Date Posted: 10/1/2008

   If you’re like me, you may be a bit tired of all the talk about the upcoming presidential election. It seems like every four years comes another historic election. I believe many people feel somewhat disillusioned because neither party has dealt with some of the most pressing issues, especially energy independence, illegal immigration, social security, excessive government spending, the national debt, bureaucratic red tape, and aging infrastructure.

   No matter who is running for office some problems seem too hard for Washington to handle. Presidents and Congress put band-aids on major issues. They refuse to do the difficult work. They merely push tough decisions into the future for some other sucker to address. And we have let them get away with it. The reason this year is a historic election has less to do with breaking any glass ceiling and more to do with our previous delay tactics.

   The freight train you hear approaching is the sound of inevitability. We may not be able to delay dealing with our problems much longer because the consequences of our previous actions are forming a perfect storm situation. The world no longer sees the U.S. economy as the envy of the financial sector. Investments and capital are moving from this country to other emerging markets.

   Globalization is forcing us to realize our dependence on foreign nations for energy and basic necessities. Our public infrastructure is aging and becoming out-dated at a time when the dollar doesn’t go as far as it used to in the global economy. The United States faces real problems, and we need a leader who will dare to make the tough decisions.

   As you go to vote, consider your business, your family and your country. Honestly, I don’t know if either of the major candidates has the guts to make the tough decisions that need to be made in the near future. But I do believe the ideal candidate would have the following characteristics.

   • We need a president who will be a political maverick. This person would lead in such a daring way that even opponents will be afraid to follow old school politics.

   • We need a president who will cut spending growth and limit earmarks.

   • We need a president who will unite Congress on key issues, such as comprehensive immigration and social security reform.

   • We need a president who will look at all energy options. This includes domestic drilling, conservation and alternative technologies. The new president should convene a taskforce of experts to develop recommendations for a national energy plan.

   • We need a president who will hold those responsible that use government connections to benefit private individuals at taxpayer expense. A perfect example of this is the recent bailout of mortgage giants Fannie Mae and Freddie Mac. The top executives of those organizations made poor decisions and did things that will cost billions of dollars in public financing to fix. Yet, they received extraordinairy salaries, benefits and pensions. The public deserves to know the truth if we are going to pick up the tab.

   • We need a president who will follow common-sense environmental policy while avoiding junk science.

   Let’s look at a few issues to see where the two major candidates stand. I think we all wish that we could increase our budgets and revenues by a significant percent each year. That is exactly what Congress does. One big reason is earmarks, which are requests for money by a specific legislator. These funds are usually used to help a particular constituency and are tagged onto often-unrelated government spending bills.
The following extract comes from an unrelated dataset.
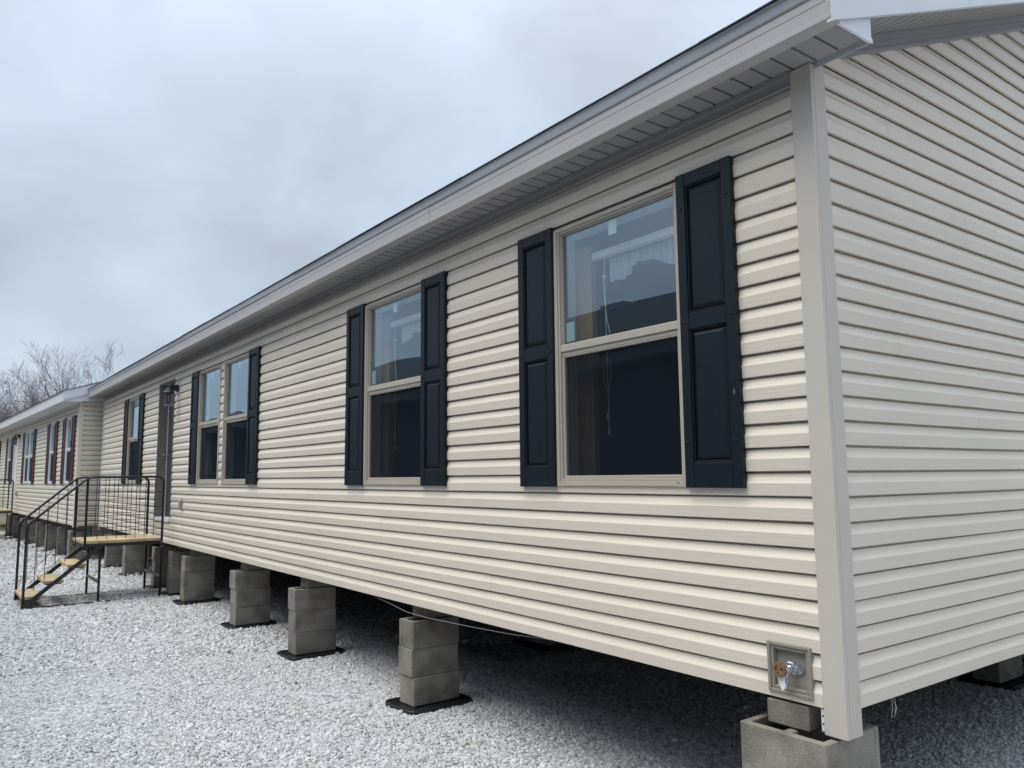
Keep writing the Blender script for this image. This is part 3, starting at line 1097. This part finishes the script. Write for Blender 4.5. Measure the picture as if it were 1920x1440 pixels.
fc.build('faucet', 'zinc', hb, smooth=False)
fo = [c for c in hb.children if c.name.startswith('faucet')][0]
hw = MB()
for kk in range(16):
    a0, a1 = 2 * math.pi * kk / 16, 2 * math.pi * (kk + 1) / 16
    r0 = 0.0290 + 0.0025 * (kk % 2)
    r1 = 0.0290 + 0.0025 * ((kk + 1) % 2)
    q = []
    for (r, a) in ((r0, a0), (r1, a1), (0.0190, a1), (0.0190, a0)):
        q.append((r * math.cos(a), r * math.sin(a)))
    vs = [(x - 0.006, y, z + 0.008) for y in (-0.088, -0.077) for (x, z) in q]
    hw.add(vs, [(3, 2, 1, 0), (4, 5, 6, 7), (0, 1, 5, 4), (2, 3, 7, 6)])
for kk in range(4):
    a = math.pi / 4 + kk * math.pi / 2
    hw.tube([(-0.006, -0.081, 0.008), (-0.006 + 0.02 * math.cos(a), -0.083, 0.008 + 0.02 * math.sin(a))], 0.0035, 5)
hw.lathe([(0.006, -0.086), (0.007, -0.080), (0.005, -0.074)], 8, (-0.006, 0, 0.008), 1)
hw.build('handwheel', 'brass_wheel', fo)
# tags wired to the faucet
tg = MB()
for (ox, oz, rot) in ((-0.012, -0.062, 0.25), (0.004, -0.066, -0.12), (-0.003, -0.072, 0.08)):
    pts = [(-0.008, 0.03), (0.006, 0.034), (0.009, -0.005), (0.004, -0.018), (-0.006, -0.016), (-0.010, 0.0)]
    c, s = math.cos(rot), math.sin(rot)
    k = len(tg.v)
    for y in (-0.074 - ox * 0.4, -0.0728 - ox * 0.4):
        for (x, z) in pts: tg.v.append((ox + x * c - z * s, y, oz + 0.015 + x * s + z * c))
    n = len(pts)
    tg.f.append(tuple(k + j for j in range(n))); tg.f.append(tuple(k + n + j for j in range(n))[::-1])
    for j in range(n): tg.f.append((k + j, k + n + j, k + n + (j + 1) % n, k + (j + 1) % n))
tg.build('hang_tag', 'sticker_white', fo)

# ------------------------------------------------------------------ wall lantern and outlet
lt = thing('wall_lantern', 'black coach lantern on a bracket beside the entrance door of the near home', 'wall lantern', (-10.07, 0, BASE + 2.20))
MB().cbox(-0.06, 0.06, -0.026, 0.0, -0.11, 0.12, 0.006).build('mounting_block', 'clay_trim', lt)
m = MB()
m.lathe([(0.045, -0.0265), (0.045, -0.036), (0.02, -0.045)], 12, (0, 0, 0.0), 1)
m.tube([(0, -0.04, 0.0), (0, -0.085, 0.035), (0, -0.13, 0.045), (0, -0.155, 0.03)], 0.011, 6)
m.tube([(0, -0.04, -0.055), (0, -0.08, -0.02), (0, -0.12, 0.035)], 0.008, 5)
m.prism([(-0.036, -0.08), (-0.036, 0.06), (-0.10, 0.035)], 0, -0.006, 0.006)
m.build('bracket', 'lantern_metal', lt)
m = MB()
m.lathe([(0.083, 0.002), (0.085, 0.008), (0.045, 0.045), (0.030, 0.075), (0.012, 0.085), (0.014, 0.098), (0.004, 0.112)], 8, (0, -0.155, -0.075))
m.build('cap', 'lantern_metal', lt)
m = MB()
m.lathe([(0.050, -0.168), (0.058, -0.001)], 8, (0, -0.155, -0.075))
m.build('glass', 'lamp_glass', lt)
m = MB()
for kk in range(4):
    a = math.pi / 4 + kk * math.pi / 2
    m.tube([(0.062 * math.cos(a), -0.155 + 0.062 * math.sin(a), -0.245), (0.066 * math.cos(a), -0.155 + 0.066 * math.sin(a), -0.075)], 0.0055, 5)
m.build('cage_bar', 'lantern_bar', lt)
m = MB()
m.lathe([(0.020, -0.262), (0.060, -0.254), (0.074, -0.248), (0.074, -0.240), (0.050, -0.236)], 8, (0, -0.155, 0))
m.build('base_ring', 'lantern_bar', lt)
m = MB()
m.lathe([(0.008, -0.235), (0.009, -0.18), (0.018, -0.15), (0.012, -0.11), (0.003, -0.10)], 8, (0, -0.155, 0))
m.build('bulb', 'white_vinyl', lt)

ol = thing('outdoor_outlet', 'small grey weatherproof outlet cover low on the siding right of the door', 'outlet', (-9.68, 0, BASE + 0.575))
MB().cbox(-0.055, 0.055, -0.028, 0.0, -0.078, 0.080, 0.005).build('mounting_plate', 'clay_trim', ol)
m = MB()
m.cbox(-0.040, 0.040, -0.062, -0.0285, -0.055, 0.055, 0.012)
m.build('cover', 'grey_plastic', ol)

# ------------------------------------------------------------------ entry steps
def bar(m, a, b, r=0.016, n=6):
    return m.tube([a, b], r, n)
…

   Sen. John McCain has crusaded against earmarks for years even to the dismay of others in his party. He has avoided asking for them and called for significant reform. Sen. Barack Obama has requested almost $1 billion dollars in earmarks during his Senate career. To Obama’s credit, he has disclosed his requests to the public, which is something that most in Congress refuse to do. Also, Obama is far from the worst in the Senate when it comes to earmarks.

   Government spending is a major concern because Democrats in Congress are talking about a new $50 billion economic stimulus plan to boost the still lagging economy. This could include: heating subsidies, further extension of unemployment benefits, and possibly even loan guarantees for the troubled U.S. auto industry. All of this expense would be added to a budget deficit that the Congressional Budget Office estimates will reach $407 billion next year.

   The Enterprise is carrying an excellent article on page 24 by George Barrett of Hardwood Review. He covers how we got in our current energy predicament. I believe we need a president who will be willing to consider all options and not be wedded to either the oil interests or the preservationists and green fear mongers.

   I encourage you to vote in the upcoming election and pick the candidate you believe will really address these issues. Although I have my doubts, my vote is going to John McCain because I hope he will be the true maverick he claims to be.